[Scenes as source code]
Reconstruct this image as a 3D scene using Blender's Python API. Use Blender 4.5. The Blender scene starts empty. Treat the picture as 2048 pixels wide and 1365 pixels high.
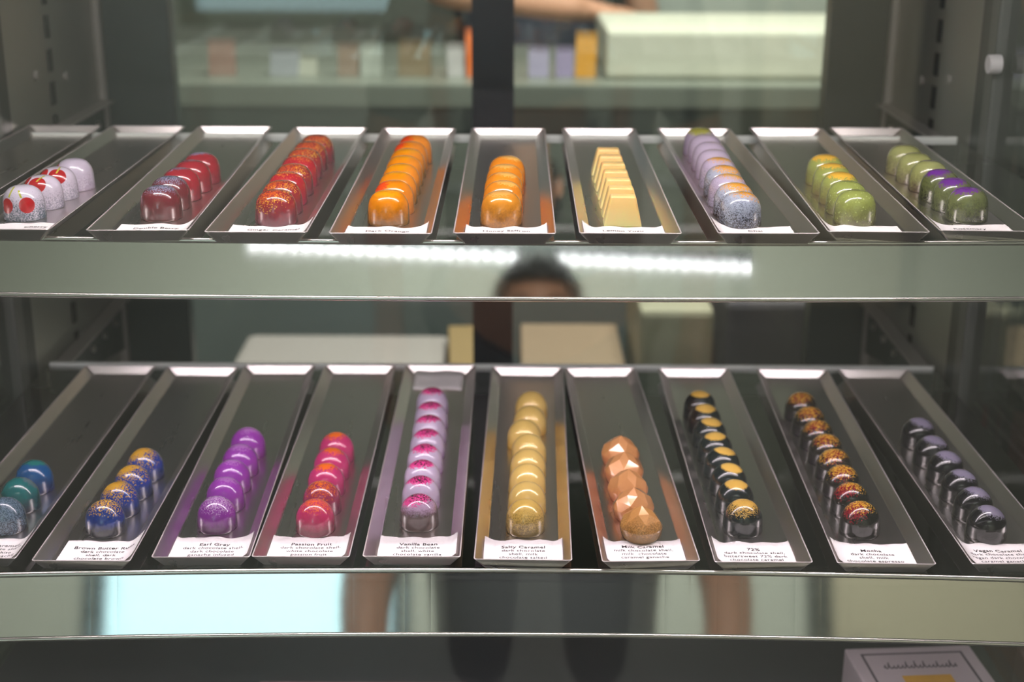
import bpy, bmesh, math, random
from mathutils import Vector, Matrix, Euler
random.seed(7)
S = bpy.context.scene
COL = S.collection
R = math.radians
Z0 = 0.95                      # height of the lower shelf above the shop floor
H2 = 0.2467                    # the upper shelf above the lower one

# ---------------------------------------------------------------- camera, world, exposure
cam_d = bpy.data.cameras.new('camera'); cam = bpy.data.objects.new('camera', cam_d); COL.objects.link(cam)
cam_d.sensor_width = 36; cam_d.lens = 49.99
cam_d.clip_start = 0.02; cam_d.clip_end = 60
cam_d.dof.use_dof = True; cam_d.dof.focus_distance = 1.09; cam_d.dof.aperture_fstop = 4.4
def cam_matrix(loc, pitch, yaw, roll):
    fw = Vector((math.sin(yaw)*math.cos(pitch), math.cos(yaw)*math.cos(pitch), -math.sin(pitch)))
    r0 = Vector((math.cos(yaw), -math.sin(yaw), 0)); d0 = fw.cross(r0)
    if d0.z > 0: d0 = -d0
    r = r0*math.cos(roll)+d0*math.sin(roll); d = -r0*math.sin(roll)+d0*math.cos(roll)
    m = Matrix((r, -d, -fw)).transposed().to_4x4(); m.translation = loc
    return m
cam.matrix_world = cam_matrix(Vector((0, 0, Z0+0.5061)), 0.32005, 0.00037, -0.00479)
S.camera = cam
S.view_settings.view_transform = 'Standard'; S.view_settings.look = 'None'
S.view_settings.gamma = 1; S.view_settings.exposure = 0.18
S.view_settings.use_curve_mapping = False
S.cycles.use_denoising = True
S.cycles.transparent_max_bounces = 24
S.cycles.max_bounces = 12
S.cycles.caustics_reflective = True; S.cycles.caustics_refractive = False
S.cycles.sample_clamp_indirect = 4.0
w = bpy.data.worlds.new('world'); S.world = w; w.use_nodes = True
w.node_tree.nodes['Background'].inputs[0].default_value = (0.62, 0.90, 1.0, 1)     # daylight outside the shop window
w.node_tree.nodes['Background'].inputs[1].default_value = 2.6

def area(name, loc, rot, sx, sy, power, col):
    l = bpy.data.lights.new(name, 'AREA'); l.shape = 'RECTANGLE'; l.size = sx; l.size_y = sy
    l.energy = power; l.color = col
    o = bpy.data.objects.new(name, l); o.location = loc; o.rotation_euler = rot; COL.objects.link(o); return o
area('kitchen_fill_light', (0.3, 2.0, Z0+1.62), (0, 0, 0), 1.1, 0.5, 62, (1.0, 0.97, 0.93))  # added fill, no known lamp; lights the fronts of counter and cartons
area('shop_fill_light', (0.0, -1.0, Z0+1.72), (R(-38), 0, 0), 1.6, 0.25, 52, (0.95, 1.0, 0.97))  # added fill tilted at the front wall, brightens what the upper rail mirrors

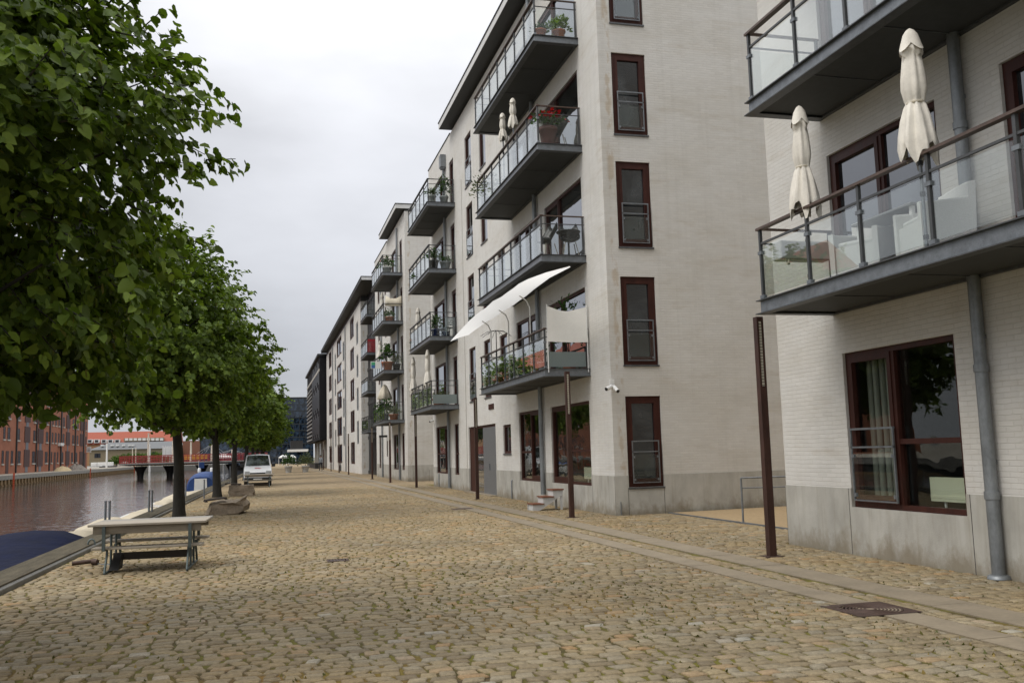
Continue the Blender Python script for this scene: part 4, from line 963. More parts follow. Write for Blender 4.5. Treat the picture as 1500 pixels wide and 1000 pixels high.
for i, (y, s, pm) in enumerate([(30.5, .5, M_zpot), (29.4, .4, M_terra), (27.9, .38, M_zpot), (26.6, .42, M_bluepot), (25.2, .45, M_terra), (24.5, .5, M_zpot)]):
    P_((7.36, y, zt(0)), .26, .15, pm, ['leafy pot plant at the far left end of the lowest balcony', 'low pot plant second from the left behind the lowest balcony glass', 'small pot plant in the middle of the lowest balcony', 'spreading pot plant right of the middle of the lowest balcony', 'tall thin pot plant near the right corner of the lowest balcony', 'bushy pot plant at the right corner of the lowest balcony'][i],
       [M_potleaf, M_paleleaf, M_potleaf][i % 3], (.24, .40, s), 95, .075, group='pot plants on the second block\'s lowest balcony', seed=40+i)
P_((8.15, 24.6, zt(0)), .5, .22, M_terra, 'pot with a tall leafy shrub behind the white cloth screen', M_potleaf, (.5, .5, 1.5), 300, .10, seed=77)
# bare umbrella frame behind the sail
yb = at(727, 500, 0, 7.8)[1]; t = thing('folded_parasol', 'bare folding frame with drooping ribs below the white sail', 'frame', (7.8, yb, zt(0)))
m = MB(); m.tube([(7.8, yb, zt(0)), (7.8, yb, zt(0)+2.05)], .016, 8); m.build('mast', M_black, t)
for k in range(8):
    a = k*.785; m = MB(); m.tube([(7.8, yb, zt(0)+2.05), (7.8+.3*math.cos(a), yb+.3*math.sin(a), zt(0)+2.0), (7.8+.55*math.cos(a), yb+.55*math.sin(a), zt(0)+1.85)], .009, 5); m.build('rib', M_black, t)
# far stack of the second block
YB_ = 41.35
P_((7.42, 41.6, zt(3)), .42, .2, M_zpot, 'pale pot with a small bush on the top balcony of the far stack', M_potleaf, (.3, .3, .3), 130, .1)
P_((8.0, 41.6, zt(3)), .40, .2, M_zpot, 'tall twining plant in a pale pot on the top balcony of the far stack', M_potleaf, (.3, .32, .95), 260, .1)
P_((7.45, 41.6, zt(2)), .45, .24, M_black, 'dark pot with a dense bush on the third balcony of the far stack', M_potleaf, (.4, .4, .5), 220, .1)
P_((8.0, 41.6, zt(2)), .40, .25, M_grey, 'grey tub with low plants on the third balcony of the far stack', M_potleaf, (.4, .35, .22), 150, .09)
P_((7.34, 45.9, zt(2)), .35, .18, M_zpot, 'trailing plant hanging at the left end of the third balcony of the far stack', M_potleaf, (.25, .7, .35), 180, .1)
P_((7.5, 41.7, zt(1)), .38, .2, M_bluepot, 'dark blue pot with a leafy plant on the second balcony of the far stack', M_potleaf, (.36, .36, .62), 170, .12)
P_((7.95, 41.5, zt(1)), .25, .17, M_bluepot, 'empty looking low blue pot beside the grey chairs', M_greyleaf, (.12, .12, .08), 20, .06)
P_((7.36, 47, zt(1)), .3, .14, M_zpot, 'pot of pink flowers at the left end of the second balcony of the far stack', M_potleaf, (.22, .22, .3), 80, .08, (M_flower2, 40, .07))
P_((7.6, 41.75, zt(0)), .3, .3, M_terra, 'low planter with reddish herbs on the lowest balcony of the far stack', M_greyleaf, (.5, .4, .3), 150, .08)
def slat_chair(loc, rz, label, mt):
    t = thing('garden_chair', label, 'chair', loc, 'grey garden chairs'); mx = Matrix.Translation(loc) @ Matrix.Rotation(rz, 4, 'Z')
    def part(nm, bx): m = MB(); [m.box(*b) for b in bx]; m.v = [tuple(mx @ Vector(p)) for p in m.v]; m.build(nm, mt, t)
    part('seat', [(-.22, .22, -.22+.09*k, -.15+.09*k, .42, .44) for k in range(5)]+[(-.22, -.19, -.22, .22, .40, .42), (.19, .22, -.22, .22, .40, .42)])
    part('backrest', [(-.22, .22, .20, .22, .52+.1*k, .58+.1*k) for k in range(4)]+[(-.22, -.19, .22, .24, .44, .9), (.19, .22, .22, .24, .44, .9)])
    for a in (-1, 1):
        for b in (-1, 1): part('leg', [(a*.2-.016, a*.2+.016, b*.2-.016, b*.2+.016, 0, .40)])
M_gch = mat('blue grey chair paint', (.28, .32, .34), .5)
slat_chair((7.75, 42.2, zt(1)), R(90), 'blue grey slatted chair behind the blue pots', M_gch); slat_chair((8.05, 41.55, zt(1)), R(200), 'blue grey slatted chair by the railing end of the blue pot balcony', M_gch)
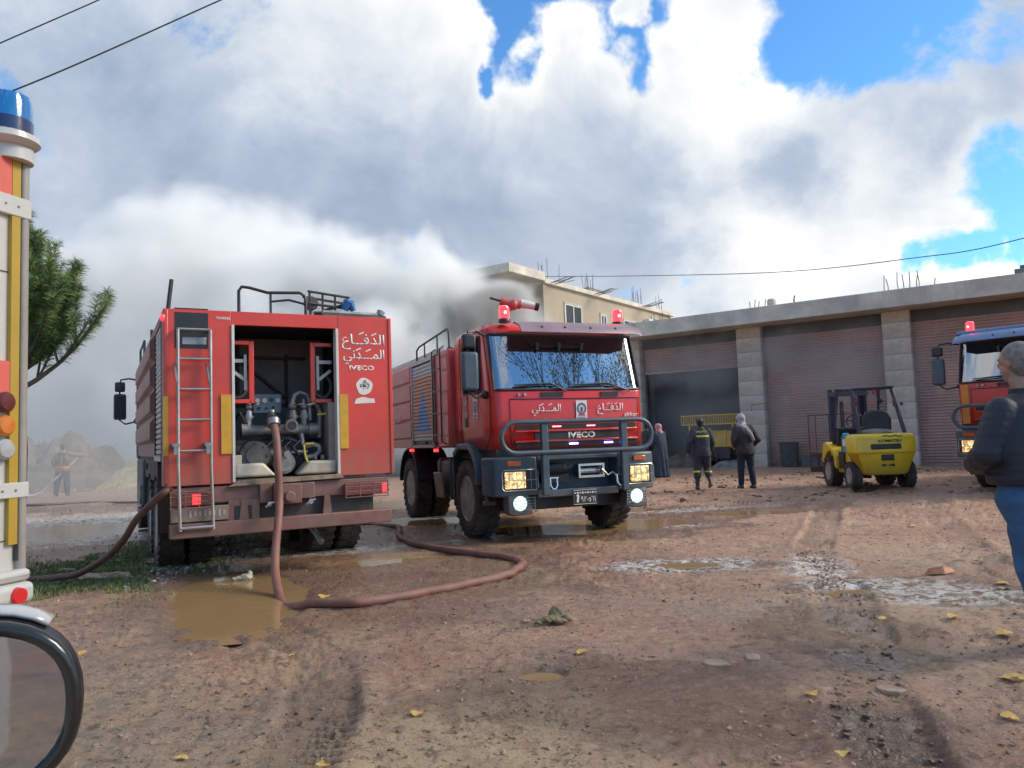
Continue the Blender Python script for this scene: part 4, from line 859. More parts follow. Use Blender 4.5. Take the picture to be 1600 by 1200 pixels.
# side, roof, front of the body
for sd in (-1, 1):
    b = MB()
    b.box(*sorted((sd * 1.25, sd * 1.21)), .05, .30, ZB1, ZT1); b.box(*sorted((sd * 1.25, sd * 1.21)), 1.48, 6.05, 1.33, ZT1); b.box(*sorted((sd * 1.25, sd * 1.21)), .30, 1.48, 2.80, ZT1)
    b.box(*sorted((sd * 1.25, sd * 1.21)), 6.05, 6.75, 2.8, ZT1)
    b.build('side_wall', M_RED1S, T1, bevel=.006)
    for k in range(4):
        z0 = 1.50 + k * .335
        b = MB(); b.prism([(sd * 1.245, z0), (sd * 1.30, z0 + .05), (sd * 1.30, z0 + .25), (sd * 1.245, z0 + .32)], 1.60, 5.95, 'XZ'); b.build('side_rib', M_RED1S, T1, bevel=.006)
    for y0_, y1_ in ((.32, 1.46), (6.08, 6.72)):
        b = MB(); b.box(*sorted((sd * 1.20, sd * 1.255)), y0_ - .02, y0_ + .03, 1.30, 2.80); b.box(*sorted((sd * 1.20, sd * 1.255)), y1_ - .03, y1_ + .02, 1.30, 2.80); b.box(*sorted((sd * 1.20, sd * 1.255)), y0_, y1_, 1.30, 1.36); fr = b.build('shutter_frame', M_BLACK, T1)
        b = MB()
        for k in range(24):
            z = 1.36 + k * .06; b.prism([(sd * 1.22, z), (sd * 1.238, z + .01), (sd * 1.242, z + .03), (sd * 1.238, z + .05), (sd * 1.22, z + .058)], y0_ + .03, y1_ - .03, 'XZ')
        b.build('roller_shutter', M_SHUT, fr)
    b = MB(); b.box(*sorted((sd * 1.26, sd * 1.24)), .34, 1.44, 1.29, 1.345); b.build('shutter_foot', M_STEEL, T1)
b = MB(); b.box(-1.21, 1.21, .05, 6.75, 2.85, 2.885); b.box(-1.21, 1.21, 6.70, 6.75, 1.3, 2.85); b.build('roof_deck', M_RED1, T1)
b = MB(); b.box(-1.22, 1.22, 1.5, 6.7, 1.03, 1.33); b.build('body_floor', M_CHASSIS, T1)
# pump bay lining
M_BAYW = pmat('dim_bay_wall', (.30, .27, .26), .7, var=.25, scale=3, dirt=.4)
b = MB(); b.box(-.78, .80, 1.45, 1.48, 1.05, 2.84); b.build('bay_back_wall', M_BAYW, T1)
b = MB(); b.box(-.80, -.77, .05, 1.48, 1.05, 2.84); b.box(.79, .82, .05, 1.48, 1.05, 2.84); b.box(-.8, .82, .05, 1.48, 2.80, 2.84); b.build('bay_lining', M_INT, T1)
b = MB(); b.box(-.80, .82, .05, 1.48, 1.03, 1.07); b.build('bay_floor', M_CASTD, T1)
M_MAROON = pmat('maroon_frame', (.10, .03, .03), .6, var=.3)
b = MB(); yb = 1.40
for p, q in [((-.30, 1.95), (-.30, 2.80)), ((-.78, 2.55), (.55, 2.55)), ((-.28, 2.52), (.30, 2.02)), ((-.32, 2.52), (-.70, 2.22)), ((.30, 1.95), (.30, 2.6)), ((-.6, 1.95), (.5, 1.95))]:
    d = Vector((q[0] - p[0], 0, q[1] - p[1])); L = d.length; b.cbox(((p[0] + q[0]) / 2, yb, (p[1] + q[1]) / 2), (L, .04, .035), (0, -math.atan2(d.z, d.x), 0))
b.build('bay_bracing', M_MAROON, T1)
for sd, x0, x1 in ((-1, -.545, -.34), (1, .345, .57)):
    b = MB(); z0, z1 = 1.90, 2.60; y = .16
    xi = x1 if sd < 0 else x0
    b.box(xi - .028, xi + .028, y, y + .05, z0, z1); b.box(x0, x1, y, y + .05, z0, z0 + .045); b.box(x0, x1, y, y + .05, z1 - .045, z1); fr = b.build('hose_reel_frame', M_RED1, T1, bevel=.006)
    b = MB(); xc = (x0 + x1) / 2 - sd * -.03
    b.box(xc - .09, xc + .09, y + .06, y + .08, 2.36, 2.40); b.cbox((xc, y + .07, 2.22), (.20, .02, .035), (0, R_(-38 * sd), 0)); b.box(xc + sd * -.075 - .015, xc + sd * -.075 + .015, y + .05, y + .07, 2.05, 2.45); b.build('reel_spokes', M_SHUT, fr)
    b = MB(); b.tube([(xc + .1 * math.cos(a), y + .14, 2.1 + .13 * math.sin(a)) for a in (2 * math.pi * k / 16 for k in range(16))], .02, 6, closed=True); b.build('reel_ring', M_CASTD, fr)
b = MB(); b.box(-.27, .06, .52, .60, 1.80, 2.03); cp = b.build('control_panel', pmat('panel_grey', (.16, .17, .19), .4, metal=.3, var=.2), T1, bevel=.01)
for x, z, r in [(-.22, 1.95, .028), (-.14, 1.95, .028), (-.06, 1.96, .022), (.01, 1.95, .028), (-.20, 1.86, .018), (-.12, 1.86, .014), (-.04, 1.87, .016)]:
    b = MB(); b.cyl((x, .50, z), (x, .525, z), r, seg=14); g = b.build('gauge', M_WHITE if r > .025 else M_BLACK, cp)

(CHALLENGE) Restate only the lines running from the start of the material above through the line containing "H2 = 0.2467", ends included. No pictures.

(THE ANSWER)
Reconstruct this image as a 3D scene using Blender's Python API. Use Blender 4.5. The Blender scene starts empty. Treat the picture as 2048 pixels wide and 1365 pixels high.
import bpy, bmesh, math, random
from mathutils import Vector, Matrix, Euler
random.seed(7)
S = bpy.context.scene
COL = S.collection
R = math.radians
Z0 = 0.95                      # height of the lower shelf above the shop floor
H2 = 0.2467                    # the upper shelf above the lower one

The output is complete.